▸ **SUPPLIED DATA**:
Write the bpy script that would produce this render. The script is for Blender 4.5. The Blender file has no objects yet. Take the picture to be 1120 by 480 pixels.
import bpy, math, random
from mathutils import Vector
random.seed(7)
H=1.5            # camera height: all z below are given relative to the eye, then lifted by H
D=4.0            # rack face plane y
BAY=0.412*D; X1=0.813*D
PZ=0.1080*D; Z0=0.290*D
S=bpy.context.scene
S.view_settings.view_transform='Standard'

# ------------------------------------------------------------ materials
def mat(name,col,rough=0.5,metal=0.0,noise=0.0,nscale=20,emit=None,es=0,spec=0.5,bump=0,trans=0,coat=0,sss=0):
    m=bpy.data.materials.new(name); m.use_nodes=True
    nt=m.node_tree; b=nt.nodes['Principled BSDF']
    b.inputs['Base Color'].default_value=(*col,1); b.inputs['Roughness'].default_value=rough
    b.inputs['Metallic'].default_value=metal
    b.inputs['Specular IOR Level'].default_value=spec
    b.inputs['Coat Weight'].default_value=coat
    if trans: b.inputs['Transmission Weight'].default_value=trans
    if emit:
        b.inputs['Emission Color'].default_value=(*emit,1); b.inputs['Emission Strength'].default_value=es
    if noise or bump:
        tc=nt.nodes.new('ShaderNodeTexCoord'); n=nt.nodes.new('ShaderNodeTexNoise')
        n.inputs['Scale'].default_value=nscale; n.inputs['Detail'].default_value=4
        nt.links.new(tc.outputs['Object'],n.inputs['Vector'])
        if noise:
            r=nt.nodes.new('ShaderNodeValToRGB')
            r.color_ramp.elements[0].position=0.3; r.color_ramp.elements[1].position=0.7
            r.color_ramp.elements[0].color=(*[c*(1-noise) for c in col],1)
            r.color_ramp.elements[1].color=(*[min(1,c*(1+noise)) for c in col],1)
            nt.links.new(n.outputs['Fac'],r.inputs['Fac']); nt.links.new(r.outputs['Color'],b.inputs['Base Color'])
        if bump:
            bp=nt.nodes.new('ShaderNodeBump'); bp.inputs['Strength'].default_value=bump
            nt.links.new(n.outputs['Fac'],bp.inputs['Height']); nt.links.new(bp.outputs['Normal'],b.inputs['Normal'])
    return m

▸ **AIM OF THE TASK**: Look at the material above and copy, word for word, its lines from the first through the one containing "S.view_settings.view_transform='Standard'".

▸ **SOLVED PROBLEM**:
Write the bpy script that would produce this render. The script is for Blender 4.5. The Blender file has no objects yet. Take the picture to be 1120 by 480 pixels.
import bpy, math, random
from mathutils import Vector
random.seed(7)
H=1.5            # camera height: all z below are given relative to the eye, then lifted by H
D=4.0            # rack face plane y
BAY=0.412*D; X1=0.813*D
PZ=0.1080*D; Z0=0.290*D
S=bpy.context.scene
S.view_settings.view_transform='Standard'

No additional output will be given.